**What you should do:** Leave the pictures out and retype the lines from the beginning through the line with "COL = S.collection", both ends included.

** Begin **

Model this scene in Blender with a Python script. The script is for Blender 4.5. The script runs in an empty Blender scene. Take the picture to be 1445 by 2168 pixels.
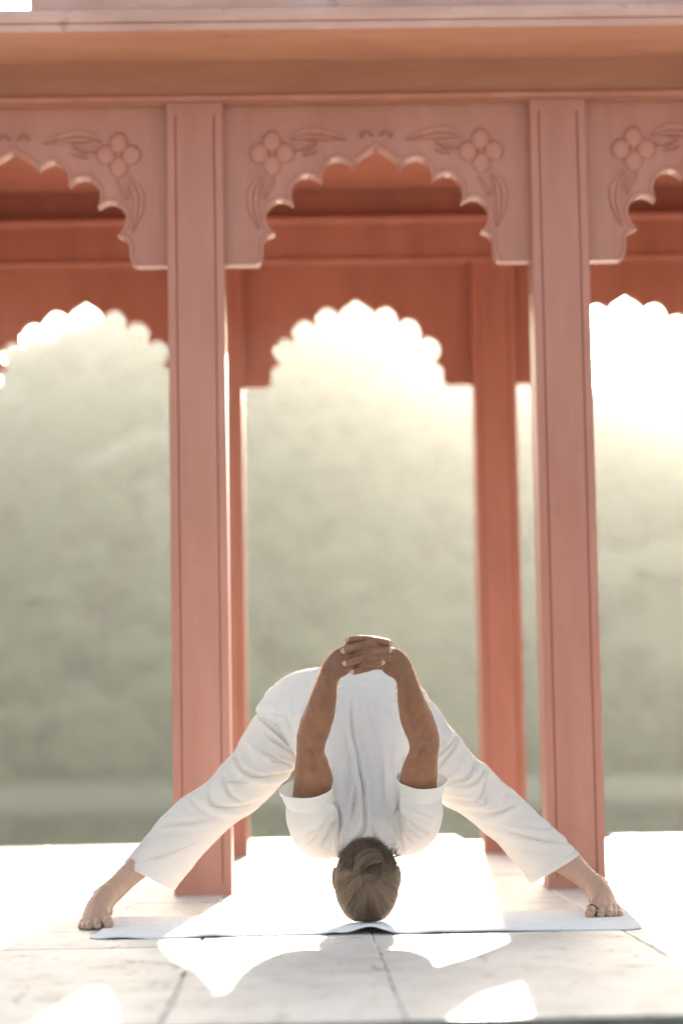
import bpy, bmesh, math, random
import numpy as np
from mathutils import Vector, Matrix
from mathutils.geometry import tessellate_polygon

random.seed(7)
RNG = np.random.default_rng(11)
S = bpy.context.scene
COL = S.collection

# ------------------------------------------------------------------ camera
EYE = np.array([0.0, 0.0, 0.456])
YAW, PITCH, ROLL = 0.02002, 0.09721, -0.01706
F = 85.0 / 36.0 * 2168.0
fw = np.array([math.sin(YAW) * math.cos(PITCH), math.cos(YAW) * math.cos(PITCH), math.sin(PITCH)])
r0 = np.array([math.cos(YAW), -math.sin(YAW), 0.0]); u0 = np.cross(r0, fw)
rt = math.cos(ROLL) * r0 + math.sin(ROLL) * u0
up = -math.sin(ROLL) * r0 + math.cos(ROLL) * u0
cd = bpy.data.cameras.new('camera'); cam = bpy.data.objects.new('camera', cd); COL.objects.link(cam)
M = Matrix([[rt[0], up[0], -fw[0], EYE[0]], [rt[1], up[1], -fw[1], EYE[1]], [rt[2], up[2], -fw[2], EYE[2]], [0, 0, 0, 1]])
cam.matrix_world = M
cd.sensor_fit = 'VERTICAL'; cd.sensor_height = 36.0; cd.sensor_width = 24.0; cd.lens = 85.0
cd.clip_start = 0.1; cd.clip_end = 5000.0
cd.dof.use_dof = True; cd.dof.focus_distance = 6.25; cd.dof.aperture_fstop = 1.8
S.camera = cam

# ------------------------------------------------------------------ light
SUN_AZ = math.atan(0.0680); SUN_EL = math.radians(10.8)
w = bpy.data.worlds.new('World'); S.world = w; w.use_nodes = True
nt = w.node_tree; bg = nt.nodes['Background']
sky = nt.nodes.new('ShaderNodeTexSky'); sky.sky_type = 'NISHITA'; sky.sun_disc = False
sky.sun_elevation = SUN_EL; sky.sun_rotation = SUN_AZ; sky.air_density = 1.0; sky.dust_density = 2.5; sky.ozone_density = 1.0
hs = nt.nodes.new('ShaderNodeHueSaturation'); hs.inputs['Saturation'].default_value = .62
nt.links.new(sky.outputs[0], hs.inputs['Color']); nt.links.new(hs.outputs[0], bg.inputs[0]); bg.inputs[1].default_value = 0.062
ld = bpy.data.lights.new('sun', 'SUN'); sun = bpy.data.objects.new('sun', ld); COL.objects.link(sun)
ld.energy = 5.0; ld.angle = math.radians(0.8); ld.color = (1.0, 0.86, 0.68)
sd = Vector((math.sin(SUN_AZ) * math.cos(SUN_EL), math.cos(SUN_AZ) * math.cos(SUN_EL), math.sin(SUN_EL)))
sun.rotation_euler = sd.to_track_quat('Z', 'Y').to_euler(); sun.location = (1, 14, 8)
S.view_settings.view_transform = 'Standard'; S.view_settings.look = 'None'
S.view_settings.exposure = 2.95; S.view_settings.gamma = 1.0; S.view_settings.use_curve_mapping = False
S.render.engine = 'CYCLES'
S.cycles.use_denoising = True; S.cycles.max_bounces = 8; S.cycles.diffuse_bounces = 5; S.cycles.transmission_bounces = 6
S.cycles.volume_bounces = 1; S.cycles.sample_clamp_indirect = 8.0
HAZE_DENSITY = 0.0005; HAZE_G = 0.5

# ------------------------------------------------------------------ helpers
def at(x, y, Y):
    """world point at depth Y seen at measured direction (x, y)"""
    d = fw + (x - 722.5) / F * rt - (y - 1084.0) / F * up
    return EYE + d * (Y / d[1])
def to_px(P):
    d = P - EYE; k = d @ fw
    return np.stack([722.5 + F * (d @ rt) / k, 1084.0 - F * (d @ up) / k], 1)
def link(o, parent=None):
    COL.objects.link(o)
    if parent is not None: o.parent = parent
    return o
def mesh(name, v, f, mat=None, parent=None, smooth=False, loc=None):
    me = bpy.data.meshes.new(name)
    me.from_pydata([tuple(map(float, p)) for p in v], [], [tuple(map(int, q)) for q in f]); me.update()
    if mat: me.materials.append(mat)
    if smooth: me.polygons.foreach_set('use_smooth', [True] * len(me.polygons))
    o = link(bpy.data.objects.new(name, me), parent)
    if loc is not None: o.location = loc
    return o
def empty(name, loc=(0, 0, 0)):
    o = bpy.data.objects.new(name, None); COL.objects.link(o); o.location = loc; o.empty_display_size = .1
    return o
def tag(o, label=None, cat=None, group=None, kind=None):
    if label: o['label'] = label
    if cat: o['category'] = cat
    if group: o['group'] = group
    if kind: o['kind'] = kind
    return o
class MB:
    def __init__(s): s.v = []; s.f = []
    def add(s, v, f):
        n = len(s.v); s.v += [tuple(map(float, p)) for p in v]; s.f += [tuple(int(i) + n for i in q) for q in f]; return s
    def box(s, a, b):
        (x0, y0, z0), (x1, y1, z1) = a, b
        return s.add([(x0, y0, z0), (x1, y0, z0), (x1, y1, z0), (x0, y1, z0), (x0, y0, z1), (x1, y0, z1), (x1, y1, z1), (x0, y1, z1)],
                     [(0, 3, 2, 1), (4, 5, 6, 7), (0, 1, 5, 4), (1, 2, 6, 5), (2, 3, 7, 6), (3, 0, 4, 7)])
    def prism_x(s, prof, x0, x1):      # profile of (y, z) run along x
        n = len(prof); v = [(x0, a, b) for a, b in prof] + [(x1, a, b) for a, b in prof]
        f = [(i, (i + 1) % n, n + (i + 1) % n, n + i) for i in range(n)]
        f += [tuple(reversed(range(n))), tuple(range(n, 2 * n))]
        return s.add(v, f)
    def prism_y(s, prof, y0, y1):
        n = len(prof); v = [(a, y0, b) for a, b in prof] + [(a, y1, b) for a, b in prof]
        f = [(i, (i + 1) % n, n + (i + 1) % n, n + i) for i in range(n)]
        f += [tuple(reversed(range(n))), tuple(range(n, 2 * n))]
        return s.add(v, f)
    def build(s, name, mat, parent=None, smooth=False, bevel=0.0):
        o = mesh(name, s.v, s.f, mat, parent, smooth)
        bm = bmesh.new(); bm.from_mesh(o.data); bmesh.ops.recalc_face_normals(bm, faces=bm.faces); bm.to_mesh(o.data); bm.free()
        if bevel:
            b = o.modifiers.new('bevel', 'BEVEL'); b.width = bevel; b.segments = 2; b.limit_method = 'ANGLE'; b.angle_limit = math.radians(40)
        return o
def hash3(i, j, k, seed):
    n = (i * 374761393 + j * 668265263 + k * 2147483647 + seed * 1274126177) & 0xFFFFFFFF
    n = ((n ^ (n >> 13)) * 1274126177) & 0xFFFFFFFF
    n = (n ^ (n >> 16)) & 0xFFFF
    return n / 32767.5 - 1.0
def vnoise(P, scale, seed=0):
    q = np.asarray(P, float) * scale; i = np.floor(q).astype(np.int64); t = q - i; t = t * t * (3 - 2 * t)
    out = 0
    for a in (0, 1):
        for b in (0, 1):
            for c in (0, 1):
                wgt = (t[:, 0] if a else 1 - t[:, 0]) * (t[:, 1] if b else 1 - t[:, 1]) * (t[:, 2] if c else 1 - t[:, 2])
                out = out + wgt * hash3(i[:, 0] + a, i[:, 1] + b, i[:, 2] + c, seed)
    return out
def fbm(P, scale, seed=0, oct=3):
    r = 0; a = 1.0
    for o in range(oct): r = r + a * vnoise(P, scale * 2 ** o, seed + o * 17); a *= .5
    return r
def catmull(pts, n):
    p = np.array(pts, float); p = np.vstack([2 * p[0] - p[1], p, 2 * p[-1] - p[-2]])
    out = []
    m = len(p) - 3
    for k in range(n):
        s = k / (n - 1) * m; i = min(int(s), m - 1); t = s - i
        a, b, c, d = p[i:i + 4]
        out.append(.5 * (2 * b + (c - a) * t + (2 * a - 5 * b + 4 * c - d) * t * t + (3 * b - a - 3 * c + d) * t ** 3))
    return np.array(out)

# ------------------------------------------------------------------ materials
def mat(name):
    m = bpy.data.materials.new(name); m.use_nodes = True
    t = m.node_tree; p = t.nodes['Principled BSDF']
    return m, t, p
def N(t, kind, **kw):
    n = t.nodes.new(kind)
    for k, v in kw.items():
        if hasattr(n, k): setattr(n, k, v)
    return n
def noise_node(t, scale, detail=4, rough=.55, vec=None, stretch=None):
    n = N(t, 'ShaderNodeTexNoise'); n.inputs['Scale'].default_value = scale; n.inputs['Detail'].default_value = detail; n.inputs['Roughness'].default_value = rough
    tc = N(t, 'ShaderNodeTexCoord'); src = tc.outputs['Object']
    if stretch:
        mp = N(t, 'ShaderNodeMapping'); mp.inputs['Scale'].default_value = stretch; t.links.new(src, mp.inputs[0]); src = mp.outputs[0]
    t.links.new(src, n.inputs['Vector']); return n
def ramp(t, fac, stops):
    r = N(t, 'ShaderNodeValToRGB'); e = r.color_ramp.elements
    while len(e) < len(stops): e.new(.5)
    for el, (p, c) in zip(e, stops):
        el.position = p; el.color = (*c, 1) if len(c) == 3 else c
    t.links.new(fac, r.inputs[0]); return r
def mixc(t, fac, a, b, mode='MIX'):
    m = N(t, 'ShaderNodeMix'); m.data_type = 'RGBA'; m.blend_type = mode
    for sock, val in ((m.inputs[0], fac), (m.inputs[6], a), (m.inputs[7], b)):
        if hasattr(val, 'is_output') or isinstance(val, bpy.types.NodeSocket): t.links.new(val, sock)
        elif isinstance(val, (int, float)): sock.default_value = val
        else: sock.default_value = (*val, 1)
    return m.outputs[2]
def bump(t, p, h, strength=.3, dist=.01):
    b = N(t, 'ShaderNodeBump'); b.inputs['Strength'].default_value = strength; b.inputs['Distance'].default_value = dist
    t.links.new(h, b.inputs['Height']); t.links.new(b.outputs[0], p.inputs['Normal']); return b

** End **

**The reply:**
Model this scene in Blender with a Python script. The script is for Blender 4.5. The script runs in an empty Blender scene. Take the picture to be 1445 by 2168 pixels.
import bpy, bmesh, math, random
import numpy as np
from mathutils import Vector, Matrix
from mathutils.geometry import tessellate_polygon

random.seed(7)
RNG = np.random.default_rng(11)
S = bpy.context.scene
COL = S.collection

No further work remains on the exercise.